The duplication is largely structural. Berlin's public sector migrated records through at least three separate content management systems between 2012 and 2021, and each migration round-tripped files without consistent deduplication checks. Photography commissioned for planning consultations in neighbourhoods like Neukölln and Lichtenberg was frequently submitted by multiple contractors simultaneously, with no single intake system flagging overlaps at the point of upload.

The city's response is taking shape inside the CityLAB Berlin on Platz der Luftbrücke in Tempelhof, which since January 2026 has been piloting a perceptual hashing tool — software that compares images by visual fingerprint rather than file name — across a sample dataset of 50,000 urban planning photographs. Early results, presented at a CityLAB open session in April, showed the tool correctly flagging duplicate pairs with a 94.6 percent accuracy rate, with a false-positive rate below two percent.

The practical stakes extend beyond storage economics. Berlin's housing shortage debate, which has dominated SPD coalition discussions through the first half of 2026, depends partly on accurate photographic records of building conditions across districts. When the same image of a building façade in Marzahn appears tagged under three different addresses, housing inspectors relying on digital tools receive contradictory data. Getting the numbers clean is, in that sense, a prerequisite for getting policy right.
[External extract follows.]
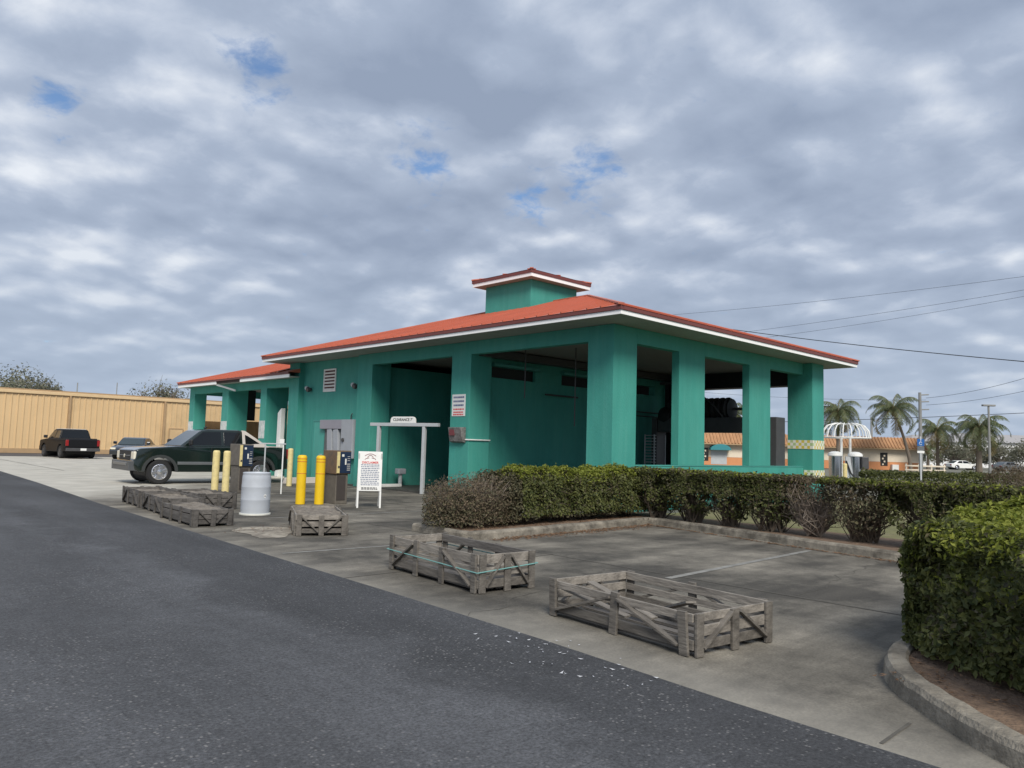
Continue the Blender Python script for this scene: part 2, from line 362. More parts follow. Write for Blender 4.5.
# ------------------------------------------------------------------ sky and sun
def build_world():
    w = bpy.data.worlds.new('World'); S.world = w; w.use_nodes = True
    w.cycles.sampling_method = 'MANUAL'; w.cycles.sample_map_resolution = 512
    N, L = w.node_tree.nodes, w.node_tree.links
    bg = N['Background']; bg.inputs['Strength'].default_value = .1
    sky = N.new('ShaderNodeTexSky'); sky.sky_type = 'NISHITA'; sky.sun_disc = False
    sky.sun_elevation = rad(42); sky.sun_rotation = rad(212); sky.air_density = 1.; sky.dust_density = .6
    tc = N.new('ShaderNodeTexCoord'); sp = N.new('ShaderNodeSeparateXYZ'); L.new(tc.outputs['Generated'], sp.inputs[0])
    def math_(op, a, b=None, clamp=False):
        k = N.new('ShaderNodeMath'); k.operation = op; k.use_clamp = clamp
        for i, q in enumerate((a, b)):
            if q is None: continue
            if isinstance(q, (int, float)): k.inputs[i].default_value = q
            else: L.new(q, k.inputs[i])
        return k.outputs[0]
    def ramp(x, a, b, c, d, smooth=True):
        r = N.new('ShaderNodeMapRange'); r.interpolation_type = 'SMOOTHSTEP' if smooth else 'LINEAR'
        for i, q in enumerate((a, b, c, d)): r.inputs[i + 1].default_value = q
        L.new(x, r.inputs[0]); return r.outputs[0]
    z = math_('MAXIMUM', sp.outputs[2], 0.)
    zz = math_('ADD', z, .24)
    cx = math_('DIVIDE', sp.outputs[0], zz); cy = math_('DIVIDE', sp.outputs[1], zz)
    cv = N.new('ShaderNodeCombineXYZ'); L.new(cx, cv.inputs[0]); L.new(cy, cv.inputs[1])
    def noi(scale, det, rough, off=0., dist=0.):
        mp = N.new('ShaderNodeMapping'); mp.inputs['Location'].default_value = (off, off * .7, off * .3); L.new(cv.outputs[0], mp.inputs['Vector'])
        n = N.new('ShaderNodeTexNoise'); n.noise_dimensions = '2D'; n.inputs['Scale'].default_value = scale; n.inputs['Detail'].default_value = det
        n.inputs['Roughness'].default_value = rough; n.inputs['Distortion'].default_value = dist
        L.new(mp.outputs[0], n.inputs['Vector']); return n.outputs['Fac']
    def lump(off, dx, dy):
        # cloud thickness: rolling lumps on a broader swell; sampled twice so that each lump has a sunlit shoulder and a grey base
        mp = N.new('ShaderNodeMapping'); mp.inputs['Location'].default_value = (off + dx, off * .7 + dy, off * .3); L.new(cv.outputs[0], mp.inputs['Vector'])
        n = N.new('ShaderNodeTexNoise'); n.noise_dimensions = '2D'; n.inputs['Scale'].default_value = 1.65; n.inputs['Detail'].default_value = 7; n.inputs['Roughness'].default_value = .56; n.inputs['Distortion'].default_value = .12
        L.new(mp.outputs[0], n.inputs['Vector'])
        wv = N.new('ShaderNodeVectorMath'); wv.operation = 'SCALE'; wv.inputs[3].default_value = .22; L.new(n.outputs['Color'], wv.inputs[0])
        wa = N.new('ShaderNodeVectorMath'); wa.operation = 'ADD'; L.new(mp.outputs[0], wa.inputs[0]); L.new(wv.outputs[0], wa.inputs[1])
        vo = N.new('ShaderNodeTexVoronoi'); vo.feature = 'SMOOTH_F1'; vo.voronoi_dimensions = '2D'; vo.inputs['Scale'].default_value = 3.1; vo.inputs['Detail'].default_value = 2.; vo.inputs['Roughness'].default_value = .5
        vo.inputs['Smoothness'].default_value = .55; L.new(wa.outputs[0], vo.inputs['Vector'])
        return math_('ADD', math_('MULTIPLY', n.outputs['Fac'], .62), math_('MULTIPLY', math_('SUBTRACT', .78, vo.outputs['Distance']), .42))
    big = noi(1.05, 4, .5, 3.1); hol = noi(13., 8, .62, 11.3, .2); fine = noi(9., 8, .66, 5.2, .3)
    n1 = lump(7.7, 0, 0); n2 = lump(7.7, .055, .065)
    rim = math_('MULTIPLY', math_('SUBTRACT', n2, n1), SKY_RIM)
    v = math_('ADD', math_('MULTIPLY', big, .62), math_('MULTIPLY', n1, .52)); v = math_('ADD', v, rim); v = math_('ADD', v, math_('MULTIPLY', fine, .20)); v = math_('ADD', v, SKY_LIFT)
    def blob(d, r):
        k = N.new('ShaderNodeVectorMath'); k.operation = 'DISTANCE'; k.inputs[1].default_value = d
        L.new(tc.outputs['Generated'], k.inputs[0]); return ramp(k.outputs['Value'], 0., r, 1., 0.)
    def skydir(px, py): return tuple((at(px, py, 1.) - CAM).normalized())
    for px, py, r, amt in SKY_TONES: v = math_('ADD', v, math_('MULTIPLY', blob(skydir(px, py), r), amt))
    cr = N.new('ShaderNodeValToRGB'); L.new(v, cr.inputs[0]); el = cr.color_ramp.elements
    el[0].position = .28; el[0].color = (.205, .250, .335, 1)
    el[1].position = .92; el[1].color = (.56, .59, .635, 1)
    e = el.new(.56); e.color = (.275, .325, .415, 1)
    e = el.new(.70); e.color = (.365, .412, .495, 1)
    hz = ramp(z, .0, .30, .72, 0.)
    mh = N.new('ShaderNodeMix'); mh.data_type = 'RGBA'; L.new(hz, mh.inputs[0]); L.new(cr.outputs[0], mh.inputs[6]); mh.inputs[7].default_value = (.305, .365, .452, 1)
    sc = N.new('ShaderNodeVectorMath'); sc.operation = 'SCALE'; sc.inputs[3].default_value = 10.
    L.new(mh.outputs[2], sc.inputs[0])
    hole = None
    for px, py, r in SKY_HOLES:
        q = blob(skydir(px, py), r * 2.2); hole = q if hole is None else math_('MAXIMUM', hole, q)
    hole = ramp(math_('ADD', hole, math_('MULTIPLY', math_('SUBTRACT', hol, .5), 2.4)), .40, 1.35, 0., .8)
    hole = math_('MULTIPLY', hole, ramp(v, .66, .86, 1., .25))
    cover = math_('SUBTRACT', 1., hole)
    blue = N.new('ShaderNodeMix'); blue.data_type = 'RGBA'; blue.blend_type = 'MULTIPLY'; blue.inputs[0].default_value = 1.
    L.new(sky.outputs[0], blue.inputs[6]); blue.inputs[7].default_value = (.50, .72, .92, 1)
    mx = N.new('ShaderNodeMix'); mx.data_type = 'RGBA'
    L.new(cover, mx.inputs[0]); L.new(blue.outputs[2], mx.inputs[6]); L.new(sc.outputs[0], mx.inputs[7])
    L.new(mx.outputs[2], bg.inputs['Color'])
SKY_RIM = 1.25
SKY_LIFT = .0
SKY_TONES = [(330, 190, .40, -.10), (880, 120, .5, -.07), (640, 225, .26, .07), (60, 210, .26, .08), (230, 290, .20, .06), (150, 60, .3, .05), (100, 320, .2, -.05), (440, 190, .12, .06), (520, 40, .3, .04)]
SKY_HOLES = [(256, 68, .034), (60, 100, .022), (424, 158, .034), (590, 176, .034), (528, 198, .026)]
build_world()
sl = bpy.data.lights.new('sun', 'SUN'); sun = bpy.data.objects.new('sun', sl); COL.objects.link(sun)
sl.energy = 2.4; sl.angle = rad(24); sl.color = (1., .95, .87)
sd = Vector((-.53 * cos(rad(42)), -.85 * cos(rad(42)), sin(rad(42))))
sun.rotation_euler = sd.to_track_quat('Z', 'Y').to_euler(); sun.location = (-20, -30, 40)
S.view_settings.view_transform = 'Standard'; S.view_settings.look = 'None'; S.view_settings.gamma = 1; S.view_settings.exposure = .55
S.view_settings.use_curve_mapping = False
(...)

CityLAB's deduplication pilot is expected to expand to the full Senatsverwaltung image archive by October 2026. Agencies that want to connect their databases to the unified Smart City platform will need to complete their own deduplication audits first. The deadline for compliance is set at the end of the first quarter of 2027 — leaving less than nine months for some departments that have not yet begun the process.